[START OF Information supplied]
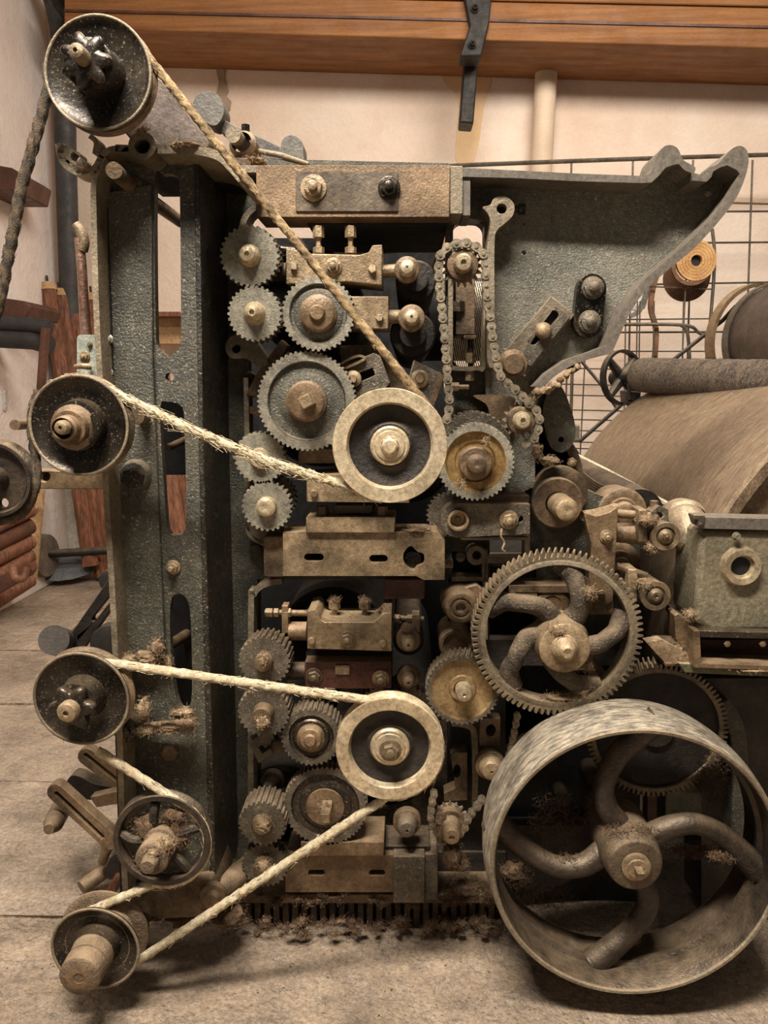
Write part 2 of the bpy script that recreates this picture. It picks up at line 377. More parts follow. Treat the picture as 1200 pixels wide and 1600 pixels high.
# things against the left wall and in the back-left corner
po = T('corner_duct', 'dark grey insulated pipe standing in the back left corner of the room', 'pipe', 112, 480, YW - .2)
MB().tube(spline([at(60, -60, 3.3), at(88, 10, 3.45), at(100, 100, 3.55), at(103, 250, 3.55), at(110, 480, 3.55), at(116, 700, 3.55)], 6), 16 * mpp(100, 300, 3.55), 18).build('insulated_tube', pipeg, po)
MB().tube([at(86, 0, 3.42), at(120, 30, 3.45), at(150, 40, 3.5)], 14 * mpp(100, 30, 3.2), 14).build('branch_tube', blackd, po)
rod = T('copper_rod', 'slim upright copper brown rod with a knuckle top behind the column edge', 'rod', 135, 520, -.12)
MB().tube([at(124, 372, -.12), at(128, 420, -.12), at(134, 530, -.12)], 7.5 * mpp(130, 450, -.12), 14).build('rod_bar', M('copper_brown', (150, 110, 90), (190, 150, 130), .35, .6), rod)
MB().tube(spline([at(118, 352, -.12), at(126, 362, -.12), at(131, 378, -.12), at(128, 392, -.12)], 4), 9 * mpp(130, 380, -.12), 12).build('knuckle', tan, rod)
mbx = T('mint_switch_box', 'small pale mint box with a wing screw on the column edge above the middle pulley', 'box', 136, 555, -.16)
MB().plate(rrect(120, 523, 156, 587, 6), -.19, -.10).build('box_body', mintp, mbx, bev=.003)
nut(133, 557, -.19, 6, mbx, tan, t=4, st=4); nut(141, 538, -.19, 3, mbx, tan, t=3, stud=0)
MB().tube([at(142, 573, -.20), at(130, 572, -.21), at(118, 573, -.20)], [.007, .006, .005], 12).build('wing_screw', tan, mbx)
def solid_tube(name, mat, label, cat, pts, rpx, Y, group=None, n=16, bump=0):
    P = [at(x, y, Y if not isinstance(Y, (list, tuple)) else Y[i]) for i, (x, y) in enumerate(pts)]
    Yr = Y if not isinstance(Y, (list, tuple)) else Y[0]
    md = (lambda a, s: 1 + bump * noise.noise(Vector((cos(a) * 2, sin(a) * 2, s * 12)))) if bump else None
    if bump: P = [P[0].lerp(P[-1], i / 24) for i in range(25)]
    return solo(MB().tube(P, rpx * mpp(*pts[0], Yr), n, True, md), name, mat, label, cat, *pts[0], Yr, group)
solid_tube('insulated_pipe', foamb, 'upper black foam covered pipe running along the left wall', 'pipe', [(-60, 503), (50, 508), (78, 512)], 12, 2.6)
solid_tube('insulated_pipe', foamb, 'lower black foam covered pipe running along the left wall', 'pipe', [(-60, 526), (50, 532), (80, 540)], 14, 2.6)
solid_tube('iron_pole', darkw, 'brown upright pole under the black foam pipes', 'pole', [(71, 512), (62, 640), (58, 690)], 7, 2.55)
for k, (y0, y1, x1, l) in enumerate(((470, 496, 48, 'lower dark red wooden shelf at the left edge above the foam pipes'), (262, 298, 30, 'upper dark red wooden shelf at the left edge beside the hanging rope'))):
    solo(MB().plate([(-60, y0 - 14), (x1 - 12, y0), (x1, y0 + 8), (x1 - 6, y1), (-60, y1)], 2.7, 3.1), 'wooden_shelf', darkw, l, 'shelf', 0, y0, 2.7, bev=.006)
poles = [((76, 452), (104, 640), (142, 884), 13, 3.2, 'pale capped red brown pole leaning foremost left of the column'),
         ((94, 462), (122, 640), (158, 900), 12, 3.3, 'red brown pole leaning directly behind the pale capped one'),
         ((112, 482), (134, 640), (172, 905), 12, 3.35, 'short red brown pole third in the leaning bundle'),
         ((122, 470), (140, 640), (182, 905), 9, 3.38, 'red brown pole fourth in the bundle beside the copper rod'),
         ((143, 468), (160, 640), (200, 905), 9, 3.4, 'red brown pole fifth in the bundle seen past the column edge'),
         ((226, 560), (262, 735), (300, 968), 15, 2.3, 'thick red brown pole seen through the middle slot of the column'),
         ((246, 560), (282, 735), (322, 955), 14, 2.4, 'second thick pole behind the middle slot of the column')]
for a, b_, c, r, Y, l in poles:
    p = T('wooden_pole', l, 'pole', c[0], c[1], Y, 'red brown poles leaning in the corner')
    k = mpp(*a, Y); pts = [at(*a, Y + .2), at(*b_, Y + .1), at(*c, Y)]; pts = [pts[0].lerp(pts[1], i / 10) for i in range(10)] + [pts[1].lerp(pts[2], i / 10) for i in range(11)]
    MB().tube(pts, r * k, 9, True, lambda a_, s: 1 + .12 * noise.noise(Vector((cos(a_) * 2 + r, sin(a_) * 2, s * 4 + Y)))).build('shaft', polew, p)
    d = (pts[1] - pts[0]).normalized()
    MB().lathe(pts[0] - d * .02, d, [(-.02, 0), (-.02, r * k * .9), (.03, r * k * 1.08), (.03, 0)], 14).build('end_cap', cardb, p)
    MB().tube([pts[0] - d * .09, pts[0]], .008, 8).build('pin', blackd, p)
for k, (y0, y1) in enumerate(((796, 832), (822, 860), (846, 884), (868, 915), (905, 955))):
    l = ['topmost brown roll lying in the stack at the left edge', 'second brown roll from the top of the stack', 'third brown roll from the top of the stack', 'fourth brown roll from the top of the stack', 'bottom brown roll of the stack on the floor'][k]
    solid_tube('wooden_roll', polew if k != 1 else darkw, l, 'roll', [(46, y0), (-40, y1 + 4)], 13, [2.6, 2.2], 'brown rolls stacked at the left edge', bump=.05)
solo(MB().plate([(-40, 918), (46, 880), (50, 892), (44, 902), (-40, 950)], 2.2, 2.27), 'timber_rail', darkw, 'dark wooden rail lying under the brown rolls at the left edge', 'rail', 0, 930, 2.45, bev=.005)
p = T('cardboard_tube', 'pale cardboard tube standing upright with a torn paper flap', 'tube', 48, 890, 2.95)
k = mpp(50, 820, 2.95)
MB().tube([at(60, 765, 3.0), at(54, 830, 2.98), at(48, 904, 2.95)], 10 * k, 18).build('tube_body', cardb, p)
b = MB(); b.prism([[at(x, y, 2.9) for x, y in [(55, 768), (62, 766), (68, 796), (60, 792), (50, 802), (45, 797), (58, 778)]]], Vector((0, .01, 0))); b.build('torn_flap', cardb, p)
p = T('cart_wheel_axle', 'small cart axle with one solid grey wheel lying behind the cardboard tube', 'axle', 64, 862, 3.1)
MB().lathe(at(60, 868, 3.1), (1, -.1, 0), [(0, 0), (0, .03), (.0, .135), (.012, .142), (.06, .142), (.07, .135), (.07, .02), (.07, 0)], 36).build('wheel', M('grey_rubber', (96, 84, 72), (130, 114, 98), .8), p)
MB().tube([at(60, 866, 3.1), at(170, 860, 3.2)], .027, 12).build('axle_bar', blackd, p)
solo(MB().plate([(60, 745), (122, 745), (128, 878), (72, 878)], 3.5, 3.6), 'chipped_board', whiteb, 'chipped white panel standing behind the cart axle', 'panel', 90, 865, 3.5, bev=.01)
solo(MB().tube(spline([at(20, 884, 2.15), at(24, 902, 2.12), at(36, 903, 2.15), at(42, 886, 2.17)], 5), .021, 10), 'iron_hook', M('rusty_hook', (112, 72, 52), (150, 104, 80), .6, .3), 'rusty curved iron hook lying on the timber rail', 'hook', 30, 900, 2.4)
solo(MB().lathe(at(104, 884, 3.3), (0, -.2, 1), [(-.03, 0), (-.02, .2), (.02, .16), (.05, .05), (.05, 0)], 14), 'dust_sack', M('slate_cloth', (84, 86, 88), (112, 112, 110), .8), 'low slate grey cloth bundle under the cart axle', 'cloth', 100, 868, 2.8)
# light switch / white rag bits
solo(MB().plate([(-12, 610), (8, 610), (8, 642), (-12, 642)], 2.75, 2.78), 'wall_socket', M('switch_grey', (190, 184, 176), (206, 200, 192), .5), 'small pale grey switch plate at the left edge of the picture', 'switch', 0, 625, 2.75, bev=.004)
# shelf seen through top slot
solo(MB().plate([(225, 487), (330, 487), (330, 494), (225, 494)], 3.3, 3.6), 'slot_shelf', polew, 'thin wooden shelf on the back wall seen through the column slot', 'shelf', 260, 490, 3.3)
solo(MB().plate([(235, 494), (320, 494), (320, 538), (235, 538)], 3.45, 3.6), 'storage_box', cardb, 'plain kraft box below the thin shelf seen through the column slot', 'box', 260, 520, 3.45, bev=.01)

# ---------------------------------------------------------------- wire panels behind right
Yp = 3.3
def wires(name, label, px, py, Y, rails, bars, r1=2.6, r2=1.3, group=None):
    p = T(name, label, 'wire panel', px, py, Y, group)
    for pts in rails: MB().tube([at(x, y, Y) for x, y in sp2(pts, 5)], r1 * mpp(px, py, Y), 8).build('frame_rail', wirem, p)
    for pts in bars: MB().tube([at(x, y, Y + .004) for x, y in pts], r2 * mpp(px, py, Y), 6).build('wire', wirem, p)
    return p
wires('wire_mesh_panel', 'tall grey wire mesh panel with a top rail standing before the back wall', 1120, 560, Yp, [[(640, 262), (780, 256), (1000, 248), (1260, 240)]],
      [[(x0, 250), (x1, 1000)] for x0, x1 in ((893, 876), (989, 974), (1083, 1062), (1176, 1150), (1262, 1236))] + [[(700, 332), (1260, 330)], [(820, 382), (1260, 378)], [(820, 448), (1260, 440)]] + [[(860, y), (1260, y - 2)] for y in (520,)], 3.2, 1.5)
wires('wire_cage_trolley', 'lower grey wire cage with rounded corner frame and fine bars behind the casting', 1000, 620, 2.9,
      [[(1040, 352), (1104, 356), (1114, 368), (1116, 420), (1110, 500), (1104, 570), (1090, 960)], [(896, 508), (884, 960)], [(880, 508), (960, 507), (1068, 508), (1092, 520), (1112, 532)], [(1064, 508), (1074, 520), (1078, 565), (1080, 600)]],
      [[(980, 404), (1116, 402)], [(930, 444), (1114, 452)], [(900, 500), (1110, 498)], [(880, 549), (1105, 549)]] +
      [[(x, 470), (x - 4, 720)] for x in (978, 996, 1000, 1022, 1068)] + [[(1074, 385), (1066, 560)]] +
      [[(870, y), (1010, y + 3)] for y in (575, 600, 617, 640, 655, 672, 690, 700)] + [[(914, 560), (906, 720)], [(886, 590), (880, 720)]], 2.6, 1.1)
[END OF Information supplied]
◆ Set task
Show all lines from the data above in which the word "picture" appears.

◆ Result below
Write part 2 of the bpy script that recreates this picture. It picks up at line 377. More parts follow. Treat the picture as 1200 pixels wide and 1600 pixels high.
solo(MB().plate([(-12, 610), (8, 610), (8, 642), (-12, 642)], 2.75, 2.78), 'wall_socket', M('switch_grey', (190, 184, 176), (206, 200, 192), .5), 'small pale grey switch plate at the left edge of the picture', 'switch', 0, 625, 2.75, bev=.004)